Records for processing:
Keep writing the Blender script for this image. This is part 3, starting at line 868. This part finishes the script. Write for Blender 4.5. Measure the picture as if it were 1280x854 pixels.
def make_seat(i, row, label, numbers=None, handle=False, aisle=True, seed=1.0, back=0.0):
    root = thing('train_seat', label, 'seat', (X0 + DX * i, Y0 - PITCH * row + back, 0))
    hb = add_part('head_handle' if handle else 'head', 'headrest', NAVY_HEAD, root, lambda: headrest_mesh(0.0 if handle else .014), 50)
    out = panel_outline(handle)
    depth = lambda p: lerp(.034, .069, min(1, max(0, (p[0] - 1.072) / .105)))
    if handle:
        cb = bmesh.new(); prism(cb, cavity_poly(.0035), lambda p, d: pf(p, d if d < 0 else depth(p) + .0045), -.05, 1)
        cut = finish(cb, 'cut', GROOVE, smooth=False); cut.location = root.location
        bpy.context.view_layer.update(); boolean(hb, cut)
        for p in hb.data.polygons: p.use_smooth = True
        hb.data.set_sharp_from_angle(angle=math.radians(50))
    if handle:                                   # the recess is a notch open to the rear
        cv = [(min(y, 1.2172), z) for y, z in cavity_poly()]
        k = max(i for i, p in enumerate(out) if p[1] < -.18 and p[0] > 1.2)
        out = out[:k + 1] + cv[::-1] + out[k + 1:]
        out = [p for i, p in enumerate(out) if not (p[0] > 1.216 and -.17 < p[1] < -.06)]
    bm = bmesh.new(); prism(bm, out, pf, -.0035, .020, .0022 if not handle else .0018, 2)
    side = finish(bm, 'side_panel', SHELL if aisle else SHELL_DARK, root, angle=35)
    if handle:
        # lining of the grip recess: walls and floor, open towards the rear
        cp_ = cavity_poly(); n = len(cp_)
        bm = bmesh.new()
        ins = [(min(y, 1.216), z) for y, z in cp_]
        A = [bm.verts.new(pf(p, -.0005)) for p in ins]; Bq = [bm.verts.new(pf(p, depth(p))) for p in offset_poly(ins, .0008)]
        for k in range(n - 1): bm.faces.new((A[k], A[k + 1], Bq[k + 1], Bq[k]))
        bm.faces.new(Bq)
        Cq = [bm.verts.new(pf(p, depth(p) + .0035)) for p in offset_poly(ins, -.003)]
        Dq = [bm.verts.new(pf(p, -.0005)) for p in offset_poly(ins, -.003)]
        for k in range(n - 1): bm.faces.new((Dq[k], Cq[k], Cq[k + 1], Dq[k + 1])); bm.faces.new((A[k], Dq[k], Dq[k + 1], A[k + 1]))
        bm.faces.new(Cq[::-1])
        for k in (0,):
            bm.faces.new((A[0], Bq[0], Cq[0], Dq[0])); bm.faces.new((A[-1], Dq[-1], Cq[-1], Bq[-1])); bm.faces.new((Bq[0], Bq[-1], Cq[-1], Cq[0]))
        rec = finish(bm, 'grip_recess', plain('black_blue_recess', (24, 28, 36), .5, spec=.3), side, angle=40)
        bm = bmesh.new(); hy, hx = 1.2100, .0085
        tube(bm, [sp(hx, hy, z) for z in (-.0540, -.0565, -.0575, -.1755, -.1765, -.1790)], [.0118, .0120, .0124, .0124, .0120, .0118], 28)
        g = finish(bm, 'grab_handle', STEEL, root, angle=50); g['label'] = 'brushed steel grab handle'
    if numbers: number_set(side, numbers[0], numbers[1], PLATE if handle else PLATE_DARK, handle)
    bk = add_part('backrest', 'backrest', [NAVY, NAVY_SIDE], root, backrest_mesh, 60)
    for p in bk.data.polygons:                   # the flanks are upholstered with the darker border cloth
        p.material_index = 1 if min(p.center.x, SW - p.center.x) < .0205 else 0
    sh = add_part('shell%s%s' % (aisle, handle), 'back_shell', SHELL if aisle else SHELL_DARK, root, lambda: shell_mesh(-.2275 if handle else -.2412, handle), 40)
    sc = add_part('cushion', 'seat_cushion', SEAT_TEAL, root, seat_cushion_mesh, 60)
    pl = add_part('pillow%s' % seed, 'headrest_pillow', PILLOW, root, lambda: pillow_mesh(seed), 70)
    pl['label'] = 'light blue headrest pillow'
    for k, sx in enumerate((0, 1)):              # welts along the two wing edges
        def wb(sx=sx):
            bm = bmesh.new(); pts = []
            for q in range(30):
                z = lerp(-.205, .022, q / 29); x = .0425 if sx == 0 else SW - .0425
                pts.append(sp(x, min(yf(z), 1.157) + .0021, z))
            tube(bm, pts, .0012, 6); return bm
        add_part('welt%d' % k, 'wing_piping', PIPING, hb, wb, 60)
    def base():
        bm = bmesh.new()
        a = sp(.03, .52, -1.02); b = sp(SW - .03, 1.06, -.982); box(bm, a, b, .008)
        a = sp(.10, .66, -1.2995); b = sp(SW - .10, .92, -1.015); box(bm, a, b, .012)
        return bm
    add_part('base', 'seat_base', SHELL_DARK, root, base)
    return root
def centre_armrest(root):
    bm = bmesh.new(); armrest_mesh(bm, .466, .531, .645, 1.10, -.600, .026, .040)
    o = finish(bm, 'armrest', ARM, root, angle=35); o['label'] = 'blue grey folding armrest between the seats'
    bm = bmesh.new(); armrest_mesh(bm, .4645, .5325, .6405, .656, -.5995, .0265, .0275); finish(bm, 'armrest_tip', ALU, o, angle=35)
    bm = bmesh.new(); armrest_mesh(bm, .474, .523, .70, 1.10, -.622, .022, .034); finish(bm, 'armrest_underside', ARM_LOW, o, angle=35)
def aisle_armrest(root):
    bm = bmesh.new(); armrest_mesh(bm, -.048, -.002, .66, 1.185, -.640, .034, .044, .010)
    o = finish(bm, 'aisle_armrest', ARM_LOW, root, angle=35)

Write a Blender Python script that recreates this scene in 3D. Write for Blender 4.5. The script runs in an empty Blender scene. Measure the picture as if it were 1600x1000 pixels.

Your goal:
Reproduce the full listing exactly.

Answer below:
Keep writing the Blender script for this image. This is part 3, starting at line 868. This part finishes the script. Write for Blender 4.5. Measure the picture as if it were 1280x854 pixels.
def make_seat(i, row, label, numbers=None, handle=False, aisle=True, seed=1.0, back=0.0):
    root = thing('train_seat', label, 'seat', (X0 + DX * i, Y0 - PITCH * row + back, 0))
    hb = add_part('head_handle' if handle else 'head', 'headrest', NAVY_HEAD, root, lambda: headrest_mesh(0.0 if handle else .014), 50)
    out = panel_outline(handle)
    depth = lambda p: lerp(.034, .069, min(1, max(0, (p[0] - 1.072) / .105)))
    if handle:
        cb = bmesh.new(); prism(cb, cavity_poly(.0035), lambda p, d: pf(p, d if d < 0 else depth(p) + .0045), -.05, 1)
        cut = finish(cb, 'cut', GROOVE, smooth=False); cut.location = root.location
        bpy.context.view_layer.update(); boolean(hb, cut)
        for p in hb.data.polygons: p.use_smooth = True
        hb.data.set_sharp_from_angle(angle=math.radians(50))
    if handle:                                   # the recess is a notch open to the rear
        cv = [(min(y, 1.2172), z) for y, z in cavity_poly()]
        k = max(i for i, p in enumerate(out) if p[1] < -.18 and p[0] > 1.2)
        out = out[:k + 1] + cv[::-1] + out[k + 1:]
        out = [p for i, p in enumerate(out) if not (p[0] > 1.216 and -.17 < p[1] < -.06)]
    bm = bmesh.new(); prism(bm, out, pf, -.0035, .020, .0022 if not handle else .0018, 2)
    side = finish(bm, 'side_panel', SHELL if aisle else SHELL_DARK, root, angle=35)
    if handle:
        # lining of the grip recess: walls and floor, open towards the rear
        cp_ = cavity_poly(); n = len(cp_)
        bm = bmesh.new()
        ins = [(min(y, 1.216), z) for y, z in cp_]
        A = [bm.verts.new(pf(p, -.0005)) for p in ins]; Bq = [bm.verts.new(pf(p, depth(p))) for p in offset_poly(ins, .0008)]
        for k in range(n - 1): bm.faces.new((A[k], A[k + 1], Bq[k + 1], Bq[k]))
        bm.faces.new(Bq)
        Cq = [bm.verts.new(pf(p, depth(p) + .0035)) for p in offset_poly(ins, -.003)]
        Dq = [bm.verts.new(pf(p, -.0005)) for p in offset_poly(ins, -.003)]
        for k in range(n - 1): bm.faces.new((Dq[k], Cq[k], Cq[k + 1], Dq[k + 1])); bm.faces.new((A[k], Dq[k], Dq[k + 1], A[k + 1]))
        bm.faces.new(Cq[::-1])
        for k in (0,):
            bm.faces.new((A[0], Bq[0], Cq[0], Dq[0])); bm.faces.new((A[-1], Dq[-1], Cq[-1], Bq[-1])); bm.faces.new((Bq[0], Bq[-1], Cq[-1], Cq[0]))
        rec = finish(bm, 'grip_recess', plain('black_blue_recess', (24, 28, 36), .5, spec=.3), side, angle=40)
        bm = bmesh.new(); hy, hx = 1.2100, .0085
        tube(bm, [sp(hx, hy, z) for z in (-.0540, -.0565, -.0575, -.1755, -.1765, -.1790)], [.0118, .0120, .0124, .0124, .0120, .0118], 28)
        g = finish(bm, 'grab_handle', STEEL, root, angle=50); g['label'] = 'brushed steel grab handle'
    if numbers: number_set(side, numbers[0], numbers[1], PLATE if handle else PLATE_DARK, handle)
    bk = add_part('backrest', 'backrest', [NAVY, NAVY_SIDE], root, backrest_mesh, 60)
    for p in bk.data.polygons:                   # the flanks are upholstered with the darker border cloth
        p.material_index = 1 if min(p.center.x, SW - p.center.x) < .0205 else 0
    sh = add_part('shell%s%s' % (aisle, handle), 'back_shell', SHELL if aisle else SHELL_DARK, root, lambda: shell_mesh(-.2275 if handle else -.2412, handle), 40)
    sc = add_part('cushion', 'seat_cushion', SEAT_TEAL, root, seat_cushion_mesh, 60)
    pl = add_part('pillow%s' % seed, 'headrest_pillow', PILLOW, root, lambda: pillow_mesh(seed), 70)
    pl['label'] = 'light blue headrest pillow'
    for k, sx in enumerate((0, 1)):              # welts along the two wing edges
        def wb(sx=sx):
            bm = bmesh.new(); pts = []
            for q in range(30):
                z = lerp(-.205, .022, q / 29); x = .0425 if sx == 0 else SW - .0425
                pts.append(sp(x, min(yf(z), 1.157) + .0021, z))
            tube(bm, pts, .0012, 6); return bm
        add_part('welt%d' % k, 'wing_piping', PIPING, hb, wb, 60)
    def base():
        bm = bmesh.new()
        a = sp(.03, .52, -1.02); b = sp(SW - .03, 1.06, -.982); box(bm, a, b, .008)
        a = sp(.10, .66, -1.2995); b = sp(SW - .10, .92, -1.015); box(bm, a, b, .012)
        return bm
    add_part('base', 'seat_base', SHELL_DARK, root, base)
    return root
def centre_armrest(root):
    bm = bmesh.new(); armrest_mesh(bm, .466, .531, .645, 1.10, -.600, .026, .040)
    o = finish(bm, 'armrest', ARM, root, angle=35); o['label'] = 'blue grey folding armrest between the seats'
    bm = bmesh.new(); armrest_mesh(bm, .4645, .5325, .6405, .656, -.5995, .0265, .0275); finish(bm, 'armrest_tip', ALU, o, angle=35)
    bm = bmesh.new(); armrest_mesh(bm, .474, .523, .70, 1.10, -.622, .022, .034); finish(bm, 'armrest_underside', ARM_LOW, o, angle=35)
def aisle_armrest(root):
    bm = bmesh.new(); armrest_mesh(bm, -.048, -.002, .66, 1.185, -.640, .034, .044, .010)
    o = finish(bm, 'aisle_armrest', ARM_LOW, root, angle=35)

Write a Blender Python script that recreates this scene in 3D. Write for Blender 4.5. The script runs in an empty Blender scene. Measure the picture as if it were 1600x1000 pixels.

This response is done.